Financial Planning, Millennials

5 Best Investments Tips For Young Professionals

I am going to keep this one short and to the point. Many people think investing is all about picking the right stocks that are going to 100x in the next 10 years — and while that would be great to be able to do, very very very few people can consistently do that.

So… if it’s not all about that, what is the key to investing?

1. Invest Early and Often

I don’t think it is possible to talk too much about compound interest and the importance of maximizing your total time in the market. It is drastically misunderstood and undervalued. The best thing you can do for your future is to start investing now, continue to invest every month and dollar cost average into the market, and stick with it through tough times.

I have two great blog posts that talk about compound interest and the difference between starting investing at a young age vs mid-career (#2 on that blog post). Check these out.

2. Invest In A Strategy You Believe In

Everyone is going to try and tell you exactly how they invest and why you should too. While their strategy may work for them, it may not for you. Let’s say your best friend invested half his net worth in Dogecoin and has made a ton of money in the past year. That’s great, but it doesn’t mean you should do that. First of all, who knows if that will ever go up in price again, but more importantly Dogecoin is his belief, not yours. If you invest in it because it has done well for him and not because you believe in it, you are going to have some really hard times. Think about 3 months down the line when Dogecoin is down 30%, if you don’t truly believe in it, you are going to think this is the end of its run and sell out of fear. You never want to do this.

This scenario is exactly why you want to invest in what you believe. You need to be able to stick with your strategy through the ups and downs of the market for it to work in the long run.

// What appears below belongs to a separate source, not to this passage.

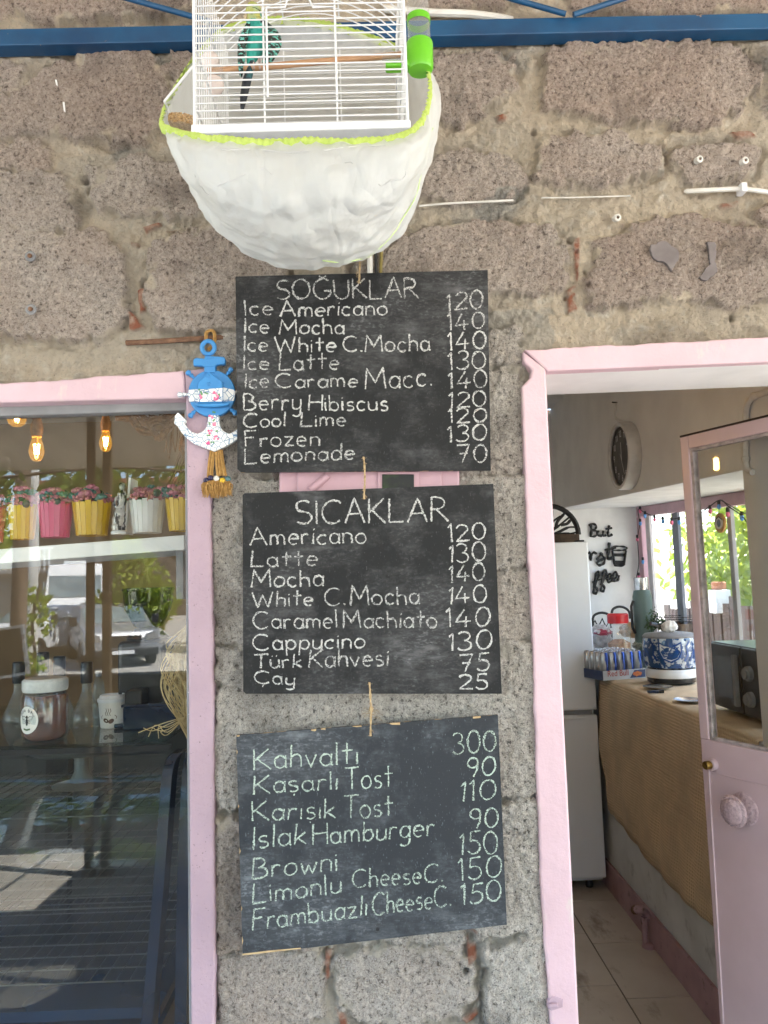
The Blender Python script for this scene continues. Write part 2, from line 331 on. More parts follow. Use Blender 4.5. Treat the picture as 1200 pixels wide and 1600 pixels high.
# ------------------------------------------------------------------ single stroke handwriting
def arc(cx, cy, rx, ry, a0, a1, n=14):
    return [(cx+rx*math.cos(R(a0+(a1-a0)*i/n)), cy+ry*math.sin(R(a0+(a1-a0)*i/n))) for i in range(n+1)]
X = .56
def bowl(cx=.22, r=.2): return arc(cx, X/2, r, X/2, 40, 400)
G = {
 'A': (.75, [[(0, 0), (.36, 1), (.75, 0)], [(.14, .36), (.62, .38)]]),
 'B': (.58, [[(0, 0), (.02, 1)], [(.02, 1)]+arc(.2, .77, .25, .23, 90, -90), arc(.2, .27, .36, .27, 90, -90)+[(0, 0)]]),
 'C': (.75, [arc(.42, .5, .42, .5, 48, 312, 20)]),
 'F': (.5, [[(0, 0), (.02, 1)], [(.02, .98), (.52, 1)], [(.02, .55), (.4, .56)]]),
 'G': (.82, [arc(.42, .5, .42, .5, 50, 345, 20), [(.83, .4), (.48, .4)]]),
 'H': (.65, [[(0, 0), (.02, 1)], [(.65, 0), (.64, 1)], [(.02, .52), (.65, .54)]]),
 'I': (.06, [[(.03, 0), (.02, 1)]]),
 'K': (.62, [[(0, 0), (.02, 1)], [(.58, 1), (.04, .46)], [(.12, .54), (.64, 0)]]),
 'L': (.55, [[(.02, 1), (0, 0), (.55, .02)]]),
 'M': (.85, [[(0, 0), (.08, 1), (.42, .3), (.76, 1), (.85, 0)]]),
 'O': (.8, [arc(.4, .5, .4, .5, 90, 450, 24)]),
 'R': (.62, [[(0, 0), (.02, 1)], [(.02, 1)]+arc(.22, .76, .3, .24, 90, -90)+[(.04, .5)], [(.2, .5), (.66, 0)]]),
 'S': (.62, [arc(.32, .76, .28, .24, 40, 270, 12)+arc(.3, .26, .32, .26, 90, -140, 12)]),
 'T': (.62, [[(.31, 0), (.32, 1)], [(-.02, .98), (.66, 1)]]),
 'U': (.7, [[(0, 1), (.01, .35)]+arc(.34, .34, .33, .34, 180, 360)+[(.69, 1)]]),
 'W': (1.0, [[(0, 1), (.24, 0), (.5, .8), (.76, 0), (1.0, 1)]]),
 'a': (.44, [arc(.21, X/2, .21, X/2, 30, 345, 16), [(.42, X), (.42, .05), (.47, 0)]]),
 'b': (.44, [[(.02, 1), (.02, 0)], arc(.23, X/2, .21, X/2, 175, -170, 16)]),
 'c': (.4, [arc(.22, X/2, .22, X/2, 45, 315, 14)]),
 'd': (.46, [arc(.21, X/2, .21, X/2, 20, 340, 16), [(.43, 1), (.43, 0)]]),
 'e': (.44, [[(.03, .3), (.43, .31)]+arc(.22, X/2, .21, X/2, 5, 310, 16)]),
 'f': (.34, [arc(.3, .82, .16, .18, 60, 180, 8)+[(.14, 0)], [(0, .55), (.3, .56)]]),
 'g': (.44, [arc(.21, X/2, .21, X/2, 30, 345, 16), [(.42, X), (.43, -.2)]+arc(.22, -.2, .21, .2, 0, -150, 10)]),
 'h': (.42, [[(.02, 1), (.01, 0)], [(.02, .34)]+arc(.21, .36, .19, .2, 170, 0, 10)+[(.41, 0)]]),
 'ı': (.06, [[(.03, X), (.03, 0)]]),
 'i': (.06, [[(.03, X), (.03, 0)], [(.02, .78), (.05, .74)]]),
 'k': (.4, [[(.02, 1), (0, 0)], [(.36, X), (.03, .24)], [(.1, .3), (.42, 0)]]),
 'l': (.06, [[(.03, 1), (.03, 0)]]),
 'm': (.66, [[(.02, X), (.01, 0)], [(.02, .36)]+arc(.17, .36, .15, .2, 170, 0, 8)+[(.32, .02)], [(.32, .36)]+arc(.48, .36, .15, .2, 170, 0, 8)+[(.64, 0)]]),
 'n': (.42, [[(.02, X), (.01, 0)], [(.02, .34)]+arc(.21, .36, .19, .2, 170, 0, 10)+[(.41, 0)]]),
 'o': (.46, [arc(.23, X/2, .23, X/2, 90, 450, 18)]),
 'p': (.44, [[(.02, X), (.01, -.38)], arc(.23, X/2, .21, X/2, 170, -165, 16)]),
 'r': (.32, [[(.02, X), (.01, 0)], [(.02, .32)]+arc(.2, .34, .18, .22, 165, 50, 8)]),
 's': (.36, [arc(.19, .43, .16, .13, 40, 265, 8)+arc(.18, .15, .18, .15, 85, -140, 8)]),
 't': (.38, [[(.19, .95), (.19, .02)], [(0, .6), (.4, .62)]]),
 'u': (.42, [[(.01, X), (.02, .2)]+arc(.2, .2, .19, .2, 180, 350, 10), [(.41, X), (.42, 0)]]),
 'v': (.4, [[(0, X), (.2, 0), (.4, X)]]),
 'w': (.6, [[(0, X), (.15, .02), (.3, .45), (.45, .02), (.6, X)]]),
 'y': (.42, [[(.01, X), (.02, .25)]+arc(.2, .22, .19, .2, 180, 340, 8), [(.41, X), (.41, -.2)]+arc(.2, -.2, .21, .18, 0, -140, 8)]),
 'z': (.4, [[(0, X), (.38, X), (.02, .0), (.42, .02)]]),
 '.': (.08, [[(.02, .0), (.06, .06), (.02, .08), (.05, .02)]]),
 '0': (.62, [arc(.31, .5, .3, .5, 100, 460, 22)]),
 '1': (.22, [[(0, .8), (.16, 1), (.15, 0)]]),
 '2': (.6, [arc(.28, .74, .27, .26, 165, -20, 12)+[(.0, .02), (.62, .04)]]),
 '3': (.55, [arc(.24, .76, .24, .24, 150, -85, 12), arc(.24, .26, .29, .26, 88, -150, 12)]),
 '4': (.66, [[(.36, 1), (.0, .3), (.64, .33)], [(.44, .6), (.42, 0)]]),
 '5': (.56, [[(.52, 1), (.12, .98), (.08, .56)]+arc(.25, .3, .28, .3, 120, -150, 14)]),
 '6': (.55, [[(.42, 1), (.1, .5)]+arc(.27, .28, .26, .28, 150, 510, 16)]),
 '7': (.58, [[(0, .98), (.58, 1), (.2, 0)], [(.1, .5), (.48, .52)]]),
 '8': (.52, [arc(.26, .75, .22, .25, -90, 270, 14), arc(.26, .25, .26, .25, 90, 450, 14)]),
 '9': (.5, [arc(.25, .74, .24, .26, 10, 370, 16)+[(.44, .35), (.28, 0)]]),
}
G['Ğ'] = (G['G'][0], G['G'][1]+[arc(.42, 1.16, .16, .1, 190, 350, 6)])
G['Ç'] = (G['C'][0], G['C'][1]+[[(.38, -.16), (.43, -.2)]])
G['ş'] = (G['s'][0], G['s'][1]+[[(.17, -.14), (.21, -.18)]])
G['ü'] = (G['u'][0], G['u'][1]+[[(.1, .78), (.13, .75)], [(.3, .78), (.33, .75)]])
def strokes(text, gap=.16, jit=.02, rnd=random):
    out = []; x = 0
    for ch in text:
        if ch == ' ': x += .38; continue
        w, st = G[ch]; sy = 1+rnd.uniform(-1, 1)*jit*2; sh = rnd.uniform(-1, 1)*jit*2; dy = rnd.uniform(-1, 1)*jit
        for s in st: out.append([(x+px+sh*py, py*sy+dy) for px, py in s])
        x += w+gap
    return out, x-gap
def resample(pts, step):
    out = [pts[0]]
    for a, b in zip(pts, pts[1:]):
        L = math.dist(a, b); k = max(1, int(L/step))
        for i in range(1, k+1): out.append((a[0]+(b[0]-a[0])*i/k, a[1]+(b[1]-a[1])*i/k))
    return out
def ribbon(mb, pts2, w, place, rnd, rough=.3):
    """flat chalk stroke: pts2 in plane units, place maps (x, y) -> world"""
    n = len(pts2); L = []; Q = []
    for i, p in enumerate(pts2):
        pr = 1+(.55*mnoise.noise(Vector((p[0]*.03, p[1]*.03, i*.11))) if rough > .25 else 0); a = pts2[max(i-1, 0)]; b = pts2[min(i+1, n-1)]; dx, dy = b[0]-a[0], b[1]-a[1]; l = math.hypot(dx, dy) or 1
        nx, ny = -dy/l, dx/l; hw = pr*w/2*(1+rnd.uniform(-rough, rough)); hw2 = pr*w/2*(1+rnd.uniform(-rough, rough))
        L.append(place(p[0]+nx*hw, p[1]+ny*hw)); Q.append(place(p[0]-nx*hw2, p[1]-ny*hw2))
    mb.grid([Q, L])
def write(mb, text, x0, y0, x1, y1, H, w, place, rnd, gap=.16, jit=.02, rough=.3, step=None):
    """fit text between (x0, y0) and (x1, y1) (image coordinates, y down), cap height H"""
    st, wd = strokes(text, gap, jit, rnd); step = step or w*.45
    for s in st:
        pts = [(x0+(x1-x0)*px/wd, y0+(y1-y0)*px/wd-py*H) for px, py in s]
        ribbon(mb, resample(pts, step), w, place, rnd, rough)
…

3. Figure Out Your Goal, Invest Based On Your Risk Tolerance, and Don’t Just Chase Returns

This one goes hand in hand with #2. Before you invest, you need to understand what the goal with this money is. If the goal is to buy a house in 5 years you would not invest the same as if the goal was retirement. Those two scenarios have completely different time horizons, and the longer the time horizon, the more risk you can take. In the short term, the market is volatile, so you could easily be down when you need that money for a down payment — but for the long term, the market tends to go up (based on history, but no guarantee).

Many times after people hear the argument above, they say “Well I need to make some money in the market to be able to afford the down payment.” This is a position you don’t want to be in. Chasing short term investment growth through aggressive investing can be a dangerous game to play. It may feel okay to do because of how the markets have been the last 5 years, but this isn’t how the market always is.

Lastly, you need to figure out what your risk tolerance is. Your risk tolerance tells you how well you can handle downturns of the market. Once you know this, you can determine the right asset allocation (how much you should invest in stocks vs bonds, large companies vs small companies, etc.) for your individual risk. This helps ensure you have a portfolio that you can stick with when the market takes a dive, which is going to happen plenty of times during your investment journey. Here are some key facts for you (Nick Maggiulli):

  • There is 10% market decline every other year
  • There is a 30% decline every 4-5 years 
  • There is a 50% decline once a generation

So safe to say you will experience volatility and need to be prepared for it.

4. Use Tax-Advantaged Accounts

Taking advantage of tax-advantaged accounts like ROTH IRA’s, 401(k)’s HSA’s, 529’s, can make a massive impact on the future value of your accounts. If you don’t have specific short term goals to be planning for that require taxable dollars, you should try to maximize these accounts first.

How much of a difference can these tax-advantaged accunts make? Let’s compare the difference between using a ROTH IRA and a taxable account. If you had $100,000 in a ROTH IRA, 30 years from now using an 8% return you would have just over $1 million dollars. However, if you used the same numbers but had the money in a taxable account the story would be a little different. Let’s say you still held onto those investments the whole time and never sold, you would still have around $1 million dollars. The difference is that once you sell, you will either have to pay 15% or 20% in capital gains tax meaning you would end up with at least $100,000 less in the long run. This is a huge difference.

I do want to note that taxable accounts offer more flexibility since you can use these dollars whenever you want. With a ROTH you can only use the contributions you made whenever without a penalty, not the growth.

5. Set It and Forget It, Don’t Try and Time The Market

Too many people think they are an investment guru and can understand when the market is at the top and or bottom, but in all reality they can’t. You spend way too much time trying to decide when to sell or when to buy back in and oftentimes end up missing some of the best days in the market. This chart here will show you how important it is to be in the market on the best days.

Look at how impactful missing the 5 best days in the market is! You drop almost 30% from trying to time the market and missing the 5 best days. I hope you can use this and understand why you should stop trying to time the market. Simply set up a monthly investing plan and forget about it. Let it keep accumulating for you.